··· Data shown ···
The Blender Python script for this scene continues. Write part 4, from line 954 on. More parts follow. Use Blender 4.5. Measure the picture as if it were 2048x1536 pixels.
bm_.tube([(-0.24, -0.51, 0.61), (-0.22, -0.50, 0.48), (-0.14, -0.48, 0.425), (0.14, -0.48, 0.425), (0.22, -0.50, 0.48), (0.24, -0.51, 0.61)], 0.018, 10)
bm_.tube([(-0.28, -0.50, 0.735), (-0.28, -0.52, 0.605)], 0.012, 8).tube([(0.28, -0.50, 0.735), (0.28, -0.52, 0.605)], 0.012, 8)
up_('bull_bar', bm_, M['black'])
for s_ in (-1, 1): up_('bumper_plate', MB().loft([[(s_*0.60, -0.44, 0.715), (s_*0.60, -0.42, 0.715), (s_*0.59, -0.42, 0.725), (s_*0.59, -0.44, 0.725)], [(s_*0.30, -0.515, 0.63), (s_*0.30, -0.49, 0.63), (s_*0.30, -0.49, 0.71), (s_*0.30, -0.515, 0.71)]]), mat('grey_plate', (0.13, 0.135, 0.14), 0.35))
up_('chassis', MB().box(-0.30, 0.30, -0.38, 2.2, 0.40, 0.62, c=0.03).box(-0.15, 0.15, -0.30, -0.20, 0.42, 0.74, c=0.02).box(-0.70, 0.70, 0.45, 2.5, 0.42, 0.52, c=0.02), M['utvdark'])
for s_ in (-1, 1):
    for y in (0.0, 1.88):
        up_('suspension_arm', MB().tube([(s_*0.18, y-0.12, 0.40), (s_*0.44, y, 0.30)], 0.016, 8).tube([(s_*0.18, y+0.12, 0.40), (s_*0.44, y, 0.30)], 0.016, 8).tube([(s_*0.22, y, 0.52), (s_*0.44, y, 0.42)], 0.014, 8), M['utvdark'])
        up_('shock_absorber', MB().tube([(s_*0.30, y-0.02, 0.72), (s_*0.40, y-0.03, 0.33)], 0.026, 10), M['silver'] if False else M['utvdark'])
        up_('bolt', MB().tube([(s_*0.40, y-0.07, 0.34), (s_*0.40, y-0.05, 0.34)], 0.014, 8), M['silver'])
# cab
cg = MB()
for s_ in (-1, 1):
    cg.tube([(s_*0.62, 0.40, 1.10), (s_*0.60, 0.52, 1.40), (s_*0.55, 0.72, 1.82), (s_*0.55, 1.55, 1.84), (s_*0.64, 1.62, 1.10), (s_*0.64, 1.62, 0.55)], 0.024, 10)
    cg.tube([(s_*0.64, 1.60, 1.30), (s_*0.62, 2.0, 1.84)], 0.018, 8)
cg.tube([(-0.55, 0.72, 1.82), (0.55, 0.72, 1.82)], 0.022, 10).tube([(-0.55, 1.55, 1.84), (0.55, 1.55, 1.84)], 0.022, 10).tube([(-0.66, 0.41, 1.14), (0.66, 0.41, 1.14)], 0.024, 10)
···
**Your goal**
Print all the data exactly.

**Completed task**
The Blender Python script for this scene continues. Write part 4, from line 954 on. More parts follow. Use Blender 4.5. Measure the picture as if it were 2048x1536 pixels.
bm_.tube([(-0.24, -0.51, 0.61), (-0.22, -0.50, 0.48), (-0.14, -0.48, 0.425), (0.14, -0.48, 0.425), (0.22, -0.50, 0.48), (0.24, -0.51, 0.61)], 0.018, 10)
bm_.tube([(-0.28, -0.50, 0.735), (-0.28, -0.52, 0.605)], 0.012, 8).tube([(0.28, -0.50, 0.735), (0.28, -0.52, 0.605)], 0.012, 8)
up_('bull_bar', bm_, M['black'])
for s_ in (-1, 1): up_('bumper_plate', MB().loft([[(s_*0.60, -0.44, 0.715), (s_*0.60, -0.42, 0.715), (s_*0.59, -0.42, 0.725), (s_*0.59, -0.44, 0.725)], [(s_*0.30, -0.515, 0.63), (s_*0.30, -0.49, 0.63), (s_*0.30, -0.49, 0.71), (s_*0.30, -0.515, 0.71)]]), mat('grey_plate', (0.13, 0.135, 0.14), 0.35))
up_('chassis', MB().box(-0.30, 0.30, -0.38, 2.2, 0.40, 0.62, c=0.03).box(-0.15, 0.15, -0.30, -0.20, 0.42, 0.74, c=0.02).box(-0.70, 0.70, 0.45, 2.5, 0.42, 0.52, c=0.02), M['utvdark'])
for s_ in (-1, 1):
    for y in (0.0, 1.88):
        up_('suspension_arm', MB().tube([(s_*0.18, y-0.12, 0.40), (s_*0.44, y, 0.30)], 0.016, 8).tube([(s_*0.18, y+0.12, 0.40), (s_*0.44, y, 0.30)], 0.016, 8).tube([(s_*0.22, y, 0.52), (s_*0.44, y, 0.42)], 0.014, 8), M['utvdark'])
        up_('shock_absorber', MB().tube([(s_*0.30, y-0.02, 0.72), (s_*0.40, y-0.03, 0.33)], 0.026, 10), M['silver'] if False else M['utvdark'])
        up_('bolt', MB().tube([(s_*0.40, y-0.07, 0.34), (s_*0.40, y-0.05, 0.34)], 0.014, 8), M['silver'])
# cab
cg = MB()
for s_ in (-1, 1):
    cg.tube([(s_*0.62, 0.40, 1.10), (s_*0.60, 0.52, 1.40), (s_*0.55, 0.72, 1.82), (s_*0.55, 1.55, 1.84), (s_*0.64, 1.62, 1.10), (s_*0.64, 1.62, 0.55)], 0.024, 10)
    cg.tube([(s_*0.64, 1.60, 1.30), (s_*0.62, 2.0, 1.84)], 0.018, 8)
cg.tube([(-0.55, 0.72, 1.82), (0.55, 0.72, 1.82)], 0.022, 10).tube([(-0.55, 1.55, 1.84), (0.55, 1.55, 1.84)], 0.022, 10).tube([(-0.66, 0.41, 1.14), (0.66, 0.41, 1.14)], 0.024, 10)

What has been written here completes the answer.